_TO DO_
Return, exactly as written, every line from the first line of the data below through the line that contains "mb.build('eyes_and_mouth', EYE, root)".

_SOURCE MATERIAL_

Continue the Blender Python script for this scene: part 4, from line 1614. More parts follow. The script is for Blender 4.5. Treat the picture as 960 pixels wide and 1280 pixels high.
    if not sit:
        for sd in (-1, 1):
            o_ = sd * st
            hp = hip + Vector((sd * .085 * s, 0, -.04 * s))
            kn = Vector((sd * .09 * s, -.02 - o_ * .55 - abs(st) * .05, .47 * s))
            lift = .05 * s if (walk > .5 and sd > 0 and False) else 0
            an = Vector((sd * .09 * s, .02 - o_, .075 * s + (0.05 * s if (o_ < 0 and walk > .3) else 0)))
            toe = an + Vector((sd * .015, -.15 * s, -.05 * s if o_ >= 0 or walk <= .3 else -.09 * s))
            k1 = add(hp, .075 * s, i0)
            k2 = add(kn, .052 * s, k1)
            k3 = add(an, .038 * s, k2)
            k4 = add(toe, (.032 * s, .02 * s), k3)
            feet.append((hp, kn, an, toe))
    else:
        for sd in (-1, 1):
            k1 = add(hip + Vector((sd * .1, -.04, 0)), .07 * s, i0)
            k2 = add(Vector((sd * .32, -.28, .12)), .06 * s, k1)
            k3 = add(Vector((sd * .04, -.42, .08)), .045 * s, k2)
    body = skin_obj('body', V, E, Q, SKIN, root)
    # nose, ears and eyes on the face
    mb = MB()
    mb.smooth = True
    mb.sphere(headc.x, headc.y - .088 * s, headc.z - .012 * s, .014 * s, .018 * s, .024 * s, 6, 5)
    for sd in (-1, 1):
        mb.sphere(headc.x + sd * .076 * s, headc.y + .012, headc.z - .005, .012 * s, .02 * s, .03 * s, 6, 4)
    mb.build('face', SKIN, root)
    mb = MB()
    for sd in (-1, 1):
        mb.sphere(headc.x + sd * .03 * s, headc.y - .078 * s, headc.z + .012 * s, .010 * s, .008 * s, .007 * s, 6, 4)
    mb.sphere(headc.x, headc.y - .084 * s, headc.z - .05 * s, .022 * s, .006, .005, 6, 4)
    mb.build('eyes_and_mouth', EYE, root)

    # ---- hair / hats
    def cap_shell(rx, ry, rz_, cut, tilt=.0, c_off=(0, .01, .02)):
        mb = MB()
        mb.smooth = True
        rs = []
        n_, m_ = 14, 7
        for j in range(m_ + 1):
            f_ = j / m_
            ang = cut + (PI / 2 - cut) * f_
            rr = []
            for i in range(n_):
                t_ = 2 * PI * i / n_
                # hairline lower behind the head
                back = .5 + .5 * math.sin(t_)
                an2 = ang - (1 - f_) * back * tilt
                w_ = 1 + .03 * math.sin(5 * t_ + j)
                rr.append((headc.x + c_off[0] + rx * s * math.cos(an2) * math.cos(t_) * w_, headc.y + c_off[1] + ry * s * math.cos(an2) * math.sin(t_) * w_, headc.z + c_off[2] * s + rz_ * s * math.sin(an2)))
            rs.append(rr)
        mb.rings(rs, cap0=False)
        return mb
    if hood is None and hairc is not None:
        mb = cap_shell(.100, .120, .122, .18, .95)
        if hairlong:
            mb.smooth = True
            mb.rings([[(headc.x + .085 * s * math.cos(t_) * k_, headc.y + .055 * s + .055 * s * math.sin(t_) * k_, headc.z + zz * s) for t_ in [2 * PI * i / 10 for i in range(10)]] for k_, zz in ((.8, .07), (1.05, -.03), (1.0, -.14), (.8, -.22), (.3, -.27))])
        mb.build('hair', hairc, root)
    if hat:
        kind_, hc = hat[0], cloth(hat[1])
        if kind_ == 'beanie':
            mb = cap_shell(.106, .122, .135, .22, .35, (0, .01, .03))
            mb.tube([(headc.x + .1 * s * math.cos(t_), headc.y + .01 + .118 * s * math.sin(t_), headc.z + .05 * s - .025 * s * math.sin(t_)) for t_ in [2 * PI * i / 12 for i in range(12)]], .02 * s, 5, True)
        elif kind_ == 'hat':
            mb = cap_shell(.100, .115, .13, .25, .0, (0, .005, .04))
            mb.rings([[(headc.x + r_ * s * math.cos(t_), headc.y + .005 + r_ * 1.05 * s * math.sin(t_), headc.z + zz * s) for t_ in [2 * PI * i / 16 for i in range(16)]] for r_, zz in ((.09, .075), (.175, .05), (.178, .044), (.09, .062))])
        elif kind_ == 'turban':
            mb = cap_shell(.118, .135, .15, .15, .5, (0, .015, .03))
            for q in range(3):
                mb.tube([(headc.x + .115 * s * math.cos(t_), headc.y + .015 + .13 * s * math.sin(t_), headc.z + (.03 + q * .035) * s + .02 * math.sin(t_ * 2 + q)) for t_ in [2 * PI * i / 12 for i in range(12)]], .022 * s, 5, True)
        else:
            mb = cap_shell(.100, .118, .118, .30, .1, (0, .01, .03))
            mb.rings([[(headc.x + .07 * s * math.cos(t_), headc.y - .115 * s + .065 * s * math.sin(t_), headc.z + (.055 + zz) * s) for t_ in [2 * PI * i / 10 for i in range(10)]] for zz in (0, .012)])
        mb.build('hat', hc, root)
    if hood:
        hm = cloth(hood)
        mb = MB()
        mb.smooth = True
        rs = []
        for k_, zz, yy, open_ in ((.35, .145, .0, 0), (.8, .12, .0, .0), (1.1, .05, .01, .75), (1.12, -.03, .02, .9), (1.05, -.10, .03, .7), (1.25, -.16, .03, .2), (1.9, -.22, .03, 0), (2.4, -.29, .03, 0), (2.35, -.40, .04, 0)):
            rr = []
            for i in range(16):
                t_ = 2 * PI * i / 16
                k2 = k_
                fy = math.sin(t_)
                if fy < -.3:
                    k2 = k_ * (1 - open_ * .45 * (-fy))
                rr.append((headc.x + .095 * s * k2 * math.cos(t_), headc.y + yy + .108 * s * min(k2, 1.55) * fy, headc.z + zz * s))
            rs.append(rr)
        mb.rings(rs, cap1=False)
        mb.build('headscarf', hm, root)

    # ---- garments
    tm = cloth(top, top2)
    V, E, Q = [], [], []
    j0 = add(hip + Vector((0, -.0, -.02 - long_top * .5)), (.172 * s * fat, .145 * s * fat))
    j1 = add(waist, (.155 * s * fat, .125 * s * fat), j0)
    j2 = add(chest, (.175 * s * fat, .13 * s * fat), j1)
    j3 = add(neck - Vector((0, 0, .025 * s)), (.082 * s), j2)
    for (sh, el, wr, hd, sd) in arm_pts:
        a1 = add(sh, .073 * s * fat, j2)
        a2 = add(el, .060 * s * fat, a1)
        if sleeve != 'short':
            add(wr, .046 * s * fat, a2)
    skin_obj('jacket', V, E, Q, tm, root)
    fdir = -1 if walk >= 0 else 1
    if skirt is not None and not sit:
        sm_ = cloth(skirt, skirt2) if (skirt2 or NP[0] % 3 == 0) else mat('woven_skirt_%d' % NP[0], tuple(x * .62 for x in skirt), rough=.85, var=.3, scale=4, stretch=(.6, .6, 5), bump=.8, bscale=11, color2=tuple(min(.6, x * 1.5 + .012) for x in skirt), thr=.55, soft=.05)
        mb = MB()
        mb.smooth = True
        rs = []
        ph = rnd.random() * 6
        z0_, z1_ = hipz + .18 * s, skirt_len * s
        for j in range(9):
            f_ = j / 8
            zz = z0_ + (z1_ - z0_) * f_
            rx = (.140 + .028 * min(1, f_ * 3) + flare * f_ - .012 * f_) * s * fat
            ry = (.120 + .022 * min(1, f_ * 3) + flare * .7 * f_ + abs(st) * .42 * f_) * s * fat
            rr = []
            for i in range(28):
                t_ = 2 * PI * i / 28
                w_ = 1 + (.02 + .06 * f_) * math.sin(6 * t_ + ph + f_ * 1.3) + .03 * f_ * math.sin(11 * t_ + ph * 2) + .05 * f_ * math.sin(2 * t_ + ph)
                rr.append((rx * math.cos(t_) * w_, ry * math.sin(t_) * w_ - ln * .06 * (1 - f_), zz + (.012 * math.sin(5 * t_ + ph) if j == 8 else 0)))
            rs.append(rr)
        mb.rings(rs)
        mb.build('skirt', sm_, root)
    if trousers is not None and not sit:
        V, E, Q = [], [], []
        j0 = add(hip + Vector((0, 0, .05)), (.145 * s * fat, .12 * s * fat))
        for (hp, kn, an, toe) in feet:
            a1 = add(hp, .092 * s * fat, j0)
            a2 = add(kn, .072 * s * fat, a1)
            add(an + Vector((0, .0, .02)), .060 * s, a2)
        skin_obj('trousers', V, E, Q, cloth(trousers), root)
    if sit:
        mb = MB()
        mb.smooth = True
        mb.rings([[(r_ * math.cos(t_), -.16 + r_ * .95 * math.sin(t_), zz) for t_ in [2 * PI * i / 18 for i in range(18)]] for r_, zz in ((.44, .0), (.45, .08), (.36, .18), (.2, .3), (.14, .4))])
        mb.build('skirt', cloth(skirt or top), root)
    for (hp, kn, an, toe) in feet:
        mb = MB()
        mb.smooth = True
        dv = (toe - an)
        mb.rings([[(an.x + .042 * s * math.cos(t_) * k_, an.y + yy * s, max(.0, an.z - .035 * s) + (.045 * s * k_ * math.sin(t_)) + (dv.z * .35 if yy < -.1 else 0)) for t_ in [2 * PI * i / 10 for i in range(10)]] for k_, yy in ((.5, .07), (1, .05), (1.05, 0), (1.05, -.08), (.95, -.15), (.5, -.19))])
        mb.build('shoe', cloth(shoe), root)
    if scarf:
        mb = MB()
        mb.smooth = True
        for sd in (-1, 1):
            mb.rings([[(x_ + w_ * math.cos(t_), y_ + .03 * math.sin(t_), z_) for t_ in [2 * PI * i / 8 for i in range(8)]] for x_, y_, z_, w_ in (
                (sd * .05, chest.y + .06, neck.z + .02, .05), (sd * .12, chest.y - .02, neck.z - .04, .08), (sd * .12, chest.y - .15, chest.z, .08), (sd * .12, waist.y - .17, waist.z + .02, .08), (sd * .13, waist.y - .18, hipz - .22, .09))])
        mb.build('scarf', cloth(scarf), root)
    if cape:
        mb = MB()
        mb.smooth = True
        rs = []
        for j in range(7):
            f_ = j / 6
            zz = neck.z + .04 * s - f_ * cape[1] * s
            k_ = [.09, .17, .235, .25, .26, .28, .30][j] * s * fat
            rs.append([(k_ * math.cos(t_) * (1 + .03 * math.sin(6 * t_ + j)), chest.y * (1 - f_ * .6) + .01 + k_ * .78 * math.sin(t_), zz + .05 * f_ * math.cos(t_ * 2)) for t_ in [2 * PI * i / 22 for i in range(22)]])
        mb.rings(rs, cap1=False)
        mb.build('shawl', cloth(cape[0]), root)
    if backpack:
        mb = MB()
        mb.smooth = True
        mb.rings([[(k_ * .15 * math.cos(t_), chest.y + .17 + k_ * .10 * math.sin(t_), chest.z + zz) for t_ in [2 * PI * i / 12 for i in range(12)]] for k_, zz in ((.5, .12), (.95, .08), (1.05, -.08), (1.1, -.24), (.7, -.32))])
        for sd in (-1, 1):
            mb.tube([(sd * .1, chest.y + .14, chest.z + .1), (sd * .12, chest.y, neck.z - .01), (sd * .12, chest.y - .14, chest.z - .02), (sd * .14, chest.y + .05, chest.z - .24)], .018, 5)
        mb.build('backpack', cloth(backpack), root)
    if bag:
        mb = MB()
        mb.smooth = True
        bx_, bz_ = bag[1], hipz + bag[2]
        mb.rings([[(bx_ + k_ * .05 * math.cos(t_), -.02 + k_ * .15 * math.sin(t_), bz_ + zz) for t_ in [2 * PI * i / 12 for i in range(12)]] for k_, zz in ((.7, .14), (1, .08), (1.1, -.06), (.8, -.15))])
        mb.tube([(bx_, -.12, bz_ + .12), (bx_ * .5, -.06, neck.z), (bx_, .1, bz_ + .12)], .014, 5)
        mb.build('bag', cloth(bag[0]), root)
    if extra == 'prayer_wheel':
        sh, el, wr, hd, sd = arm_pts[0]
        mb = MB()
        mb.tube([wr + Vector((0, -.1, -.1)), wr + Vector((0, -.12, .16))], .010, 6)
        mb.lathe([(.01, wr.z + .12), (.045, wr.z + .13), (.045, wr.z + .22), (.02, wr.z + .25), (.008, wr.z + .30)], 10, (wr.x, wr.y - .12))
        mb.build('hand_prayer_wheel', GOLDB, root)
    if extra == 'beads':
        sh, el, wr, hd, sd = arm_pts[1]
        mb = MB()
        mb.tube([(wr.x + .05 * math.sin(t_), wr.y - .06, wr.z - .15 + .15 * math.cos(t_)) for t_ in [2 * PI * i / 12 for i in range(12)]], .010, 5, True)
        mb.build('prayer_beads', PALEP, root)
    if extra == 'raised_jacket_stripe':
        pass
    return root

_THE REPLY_
Continue the Blender Python script for this scene: part 4, from line 1614. More parts follow. The script is for Blender 4.5. Treat the picture as 960 pixels wide and 1280 pixels high.
    if not sit:
        for sd in (-1, 1):
            o_ = sd * st
            hp = hip + Vector((sd * .085 * s, 0, -.04 * s))
            kn = Vector((sd * .09 * s, -.02 - o_ * .55 - abs(st) * .05, .47 * s))
            lift = .05 * s if (walk > .5 and sd > 0 and False) else 0
            an = Vector((sd * .09 * s, .02 - o_, .075 * s + (0.05 * s if (o_ < 0 and walk > .3) else 0)))
            toe = an + Vector((sd * .015, -.15 * s, -.05 * s if o_ >= 0 or walk <= .3 else -.09 * s))
            k1 = add(hp, .075 * s, i0)
            k2 = add(kn, .052 * s, k1)
            k3 = add(an, .038 * s, k2)
            k4 = add(toe, (.032 * s, .02 * s), k3)
            feet.append((hp, kn, an, toe))
    else:
        for sd in (-1, 1):
            k1 = add(hip + Vector((sd * .1, -.04, 0)), .07 * s, i0)
            k2 = add(Vector((sd * .32, -.28, .12)), .06 * s, k1)
            k3 = add(Vector((sd * .04, -.42, .08)), .045 * s, k2)
    body = skin_obj('body', V, E, Q, SKIN, root)
    # nose, ears and eyes on the face
    mb = MB()
    mb.smooth = True
    mb.sphere(headc.x, headc.y - .088 * s, headc.z - .012 * s, .014 * s, .018 * s, .024 * s, 6, 5)
    for sd in (-1, 1):
        mb.sphere(headc.x + sd * .076 * s, headc.y + .012, headc.z - .005, .012 * s, .02 * s, .03 * s, 6, 4)
    mb.build('face', SKIN, root)
    mb = MB()
    for sd in (-1, 1):
        mb.sphere(headc.x + sd * .03 * s, headc.y - .078 * s, headc.z + .012 * s, .010 * s, .008 * s, .007 * s, 6, 4)
    mb.sphere(headc.x, headc.y - .084 * s, headc.z - .05 * s, .022 * s, .006, .005, 6, 4)
    mb.build('eyes_and_mouth', EYE, root)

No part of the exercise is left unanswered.